** Start Information supplied **

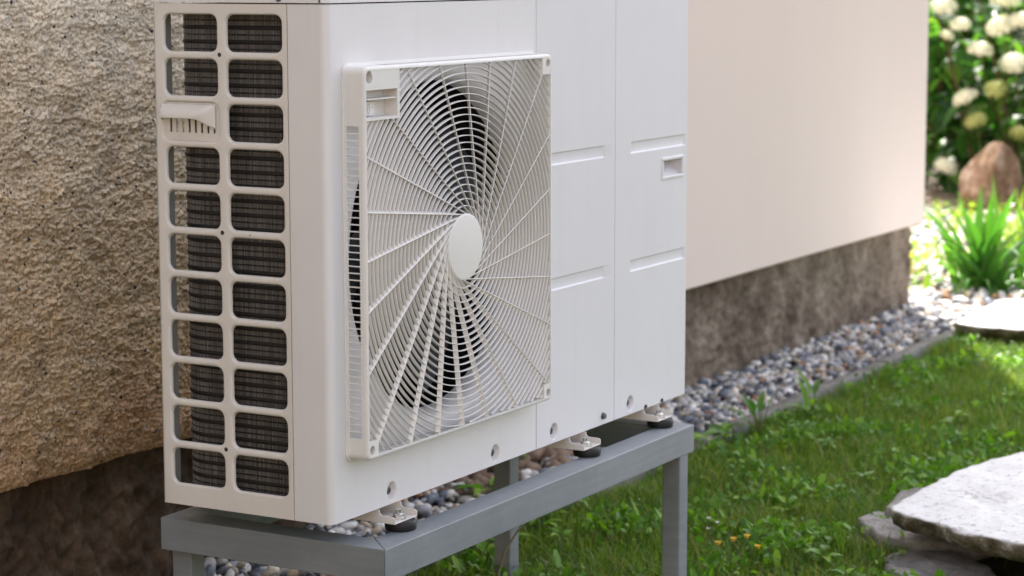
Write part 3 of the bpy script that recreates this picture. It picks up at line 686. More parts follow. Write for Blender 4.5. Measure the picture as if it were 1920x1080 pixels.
for side, lo, hi, s0, s1 in (('left', GZ0+rl, GZ1-rl, zslot0, zslot1), ('top', GX0+rl, GX1-rl, .100, .505)):
    wallpatch(side, lo, s0, yb_, ya_); wallpatch(side, s1, hi, yb_, ya_); wallpatch(side, s0, s1, yb_, -.0229); wallpatch(side, s0, s1, -.0045, ya_)
# corner plates with their bolt holes
def plate(x0, x1, z0, z1, hx, hz, hr=.0062, y=None):
    y = gy+.0004 if y is None else y
    N = 20; C = [(hx+hr*math.cos(2*math.pi*i/N+math.pi/4), hz+hr*math.sin(2*math.pi*i/N+math.pi/4)) for i in range(N)]
    O = []
    for i in range(N):
        q = i//(N//4); t = (i % (N//4))/(N//4)
        O.append([(x1-(x1-x0)*t, z1), (x0, z1-(z1-z0)*t), (x0+(x1-x0)*t, z0), (x1, z0+(z1-z0)*t)][q])
    V = [(x, y, z) for x, z in O]+[(x, y, z) for x, z in C]+[(x, y+.017, z) for x, z in C]+[(hx, y+.017, hz)]+[(x, y+.010, z) for x, z in O]
    F = [(i, (i+1) % N, N+(i+1) % N, N+i) for i in range(N)]+[(N+i, N+(i+1) % N, 2*N+(i+1) % N, 2*N+i) for i in range(N)]+[(2*N+i, 2*N+(i+1) % N, 3*N) for i in range(N)]
    F += [(i, 3*N+1+i, 3*N+1+(i+1) % N, (i+1) % N) for i in range(N)]
    m2.add(V, F)
PX1, PZ0 = .1185, .5135; PK = (.0440, .1128, .5172, .5518)
plate(GX0+.0045, PX1, PK[3], GZ1-.0048, .0475, .5680, .0078)
plate(GX1-.0285, GX1-.0045, GZ1-.0285, GZ1-.0048, .5133, .5688, .0058)
plate(GX0+.0045, .0615, GZ0+.0048, .1045, .0470, .0925, .0058)
plate(GX1-.0240, GX1-.0045, GZ0+.0048, .1045, .5152, .0915, .0058)
# pocket with shelf: walls 20 mm deep
x0, x1, z0, z1 = PK; yd = gy+.021; f0 = gy+.0004
m2.box((x1, f0, PZ0), (PX1, yd, PK[3]-.0001)); m2.box((GX0+.0045, f0, PZ0), (x1-.0001, yd, z0))
m2.box((x0, gy+.0016, .5395), (x1-.0002, gy+.017, .5413))
m2.add([(GX0+.004, yd, z0), (x1, yd, z0), (x1, yd, z1), (GX0+.004, yd, z1)], [(0, 1, 2, 3)])
m2.add([(GX0+.004, f0+.001, z1), (x1, f0+.001, z1), (x1, yd, z1), (GX0+.004, yd, z1)], [(0, 3, 2, 1)])
gr = m2.build('fan_grille', M['grille'], hp); gr.data.polygons.foreach_set('use_smooth', [True]*len(gr.data.polygons)); gr.data.set_sharp_from_angle(angle=R(38)); weighted(gr)
m3 = MB(); m3.box((x0+.001, yd-.009, z0+.002), (x0+.033, yd-.0005, .5365)); m3.build('catch_block', M['grille'], gr, bevel=.001)
m3 = MB(); m3.lathe([(.0062, 0), (.0062, -.0016), (.0045, -.0016), (.0042, -.0008), (.0028, -.0008), (.0028, -.0024), (.001, -.0026)], (x0+.021, yd-.009, z0+.0105), 1, 16); m3.build('screw', M['grille'], gr, smooth=True)
# slats in the side and top slots
ns = 45; me = None
for i in range(1, ns):
    z = zslot0+(zslot1-zslot0)*i/ns
    if me is None:
        m3 = MB(); m3.box((0, -.0230, -.00065), (.0035, -.0029, .00065)); me = mesh('slat', m3.v, m3.f); me.materials.append(M['grille'])
    o = bpy.data.objects.new('slat', me); COL.objects.link(o); o.parent = gr; o.location = (GX0-.0001, 0, z)
me = None
for i in range(1, 46):
    x = .100+.405*i/46
    if me is None:
        m3 = MB(); m3.box((-.00065, -.0230, -.0035), (.00065, -.0044, 0)); me = mesh('slat', m3.v, m3.f); me.materials.append(M['grille'])
    o = bpy.data.objects.new('slat', me); COL.objects.link(o); o.parent = gr; o.location = (x, 0, GZ1+.0001)
# rings and spokes
blocks = [(GX0, PX1, PZ0, GZ1), (GX1-.0285, GX1, GZ1-.0285, GZ1), (GX0, .0615, GZ0, .1045), (GX1-.0240, GX1, GZ0, .1045)]
def inside(x, z):
    if not (IX0-.001 < x < IX1+.001 and IZ0-.001 < z < IZ1+.001): return False
    return not any(a+.0003 < x < b-.0003 and c+.0003 < z < d-.0003 for a, b, c, d in blocks)
def ringlets(r, y0=gy+.0012, depth=.0052, th=.0014):
    """the pieces of a ring that lie inside the frame"""
    N = max(64, int(r*900)); ok = [inside(FC[0]+r*math.cos(2*math.pi*i/N), FC[1]+r*math.sin(2*math.pi*i/N)) for i in range(N)]
    if not any(ok): return []
    if all(ok): runs = [list(range(N+1))]
    else:
        s0 = ok.index(False); runs = []; cur = []
        for i in range(s0, s0+N+1):
            if ok[i % N]: cur.append(i)
            elif cur: runs.append([cur[0]-.45]+cur+[cur[-1]+.45]); cur = []
    out = []
    for run in runs:
        V = []; F = []
        for j, i in enumerate(run):
            a = 2*math.pi*i/N; c, s = math.cos(a), math.sin(a)
            for rr_, yy in ((r-th/2, y0+.0006), (r-th/5, y0), (r+th/5, y0), (r+th/2, y0+.0006), (r+th*.38, y0+depth), (r-th*.38, y0+depth)):
                V.append((FC[0]+rr_*c, yy, FC[1]+rr_*s))
            if j:
                k = len(V)-12
                for q in range(6): F.append((k+q, k+(q+1) % 6, k+6+(q+1) % 6, k+6+q))
        out.append((V, F))
    return out
for k in range(31):
    for V, F in ringlets(.0560+.00962*k-.000012*k*k):
        me = mesh('grille_ring', V, F, True); me.set_sharp_from_angle(angle=R(50)); link('grille_ring', me, M['grille'], gr)
RHUB = .0455
for k in range(24):
    al = R(-5.9+15*k); d = Vector((math.cos(al), 0, math.sin(al))); th0 = al-math.pi/2; nrm = Vector((math.cos(th0), 0, math.sin(th0)))
    st = Vector((FC[0], 0, FC[1]))+nrm*(RHUB-.002); pts = []
    t = .004
    while t < .4:
        q = st+d*t
        if not inside(q.x, q.z):
            break
        pts.append(q); t += .004
    q = pts[-1]+d*.003; pts.append(q)
    V = []; F = []; y0 = gy+.0008
    for j, q in enumerate(pts):
        rv = Vector((q.x-FC[0], 0, q.z-FC[1])); cw = Vector((rv.z, 0, -rv.x)).normalized()   # clockwise seen from the front
        lean = cw*.0032*min(1, j/8+.2)
        for s, yy, L in ((-.0007, .0005, 0), (-.0003, 0, 0), (.0003, 0, 0), (.0007, .0005, 0), (.0007, .0056, 1), (-.0007, .0056, 1)):
            p = q+nrm*s+(lean if L else Vector()); V.append((p.x, y0+yy, p.z))
        if j:
            b = (j-1)*6
            for e in range(6): F.append((b+e, b+(e+1) % 6, b+6+(e+1) % 6, b+6+e))
    me = mesh('grille_spoke', V, F, True); me.set_sharp_from_angle(angle=R(50)); link('grille_spoke', me, M['grille'], gr)
m3 = MB(); m3.lathe([(RHUB-.002, .011), (RHUB, .009), (RHUB, .0006), (RHUB-.001, -.0002), (RHUB-.003, -.0006), (.001, -.0008)], (FC[0], gy+.0006, FC[1]), 1, 56); m3.build('hub_cap', M['grille'], gr, smooth=True)
# ---- mounting feet
ST = -.032
def foot(xc_, y_tip, back=False):
    s = 1 if not back else -1
    pl = ST+.0135
    fo = bpy.data.objects.new('mounting_foot', None); COL.objects.link(fo); fo.parent = hp; fo.location = (xc_, y_tip, 0); fo.rotation_euler = (0, 0, 0 if not back else math.pi)
    m3 = MB(); hw = .0275; L = .125; t = .0018
    pr = [(0, pl), (0, pl+.0078), (.004, pl+.0098), (.0215, pl+.0102), (.0245, pl+.013), (.0250, -.001), (L, -.001), (L, pl)]
    for sx in (-1, 1):
        xa, xb = sorted((sx*hw, sx*(hw-t))); m3.prism([(y, z) for y, z in pr], 0, xa, xb)
    m3.box((-hw+t+.0001, .0002, pl), (hw-t-.0001, L, pl+t)); m3.build('foot_bracket', M['ivory'], fo, bevel=.0004, seg=1)
    m3 = MB(); m3.lathe([(.0195, pl-.0001), (.0205, pl-.001), (.0215, pl-.006), (.0208, ST+.0015), (.0200, ST+.0002)], (.004, .0115, 0), 2, 36); m3.build('rubber_pad', M['rubber'], fo, smooth=True)
    m3 = MB(); m3.lathe([(.0105, pl+t), (.0105, pl+t+.0018)], (0, .012, 0), 2, 28); m3.lathe([(.0075, pl+t+.0019), (.0075, pl+t+.0062), (.0062, pl+t+.0072)], (0, .012, 0), 2, 6)
    m3.lathe([(.0038, pl+t+.0063), (.0038, pl+t+.0125)], (0, .012, 0), 2, 12); m3.build('bolt', M['zinc'], fo, smooth=True)
for x in (.1335, .6630, .9170): foot(x, -.0268); foot(x, .298, True)

# ================================================================== STAND
SX0, SX1, SY0, SY1, BW, BH = .034, .962, -.057, .304, .045, .0445
stand = thing('metal_stand', 'grey painted metal stand carrying the white heat pump', 'stand', (SX0, SY0, G))
def beam(P, z0, z1, name):
    mb = MB(); mb.prism(P, 2, z0, z1); return put(mb.build(name, M['stand'], stand, bevel=.0014))
e = .00035
beam([(SX0, SY0), (SX1, SY0), (SX1-BW-e, SY0+BW), (SX0+BW+e, SY0+BW)], ST-BH, ST, 'front_beam')
beam([(SX0, SY0+e), (SX0+BW, SY0+BW+e), (SX0+BW, SY1-BW-e), (SX0, SY1-e)], ST-BH, ST, 'end_beam')
beam([(SX1, SY0+e), (SX1, SY1-e), (SX1-BW, SY1-BW-e), (SX1-BW, SY0+BW+e)], ST-BH, ST, 'end_beam')
beam([(SX0+e, SY1), (SX0+BW+e, SY1-BW), (SX1-BW-e, SY1-BW), (SX1-e, SY1)], ST-BH, ST, 'rear_beam')
LW = .031
for (x, y) in ((.915, -.0545), (.058, -.0545), (.056, .2705), (.924, .266)):
    mb = MB(); mb.box((x, y, G-.02), (x+LW, y+LW+.001, ST-BH-.0006)); put(mb.build('leg', M['stand'], stand, bevel=.0025))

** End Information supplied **

Request: In the listing above, find the lines holding the word "that" and copy them.

Solution to this problem:
Write part 3 of the bpy script that recreates this picture. It picks up at line 686. More parts follow. Write for Blender 4.5. Measure the picture as if it were 1920x1080 pixels.
    """the pieces of a ring that lie inside the frame"""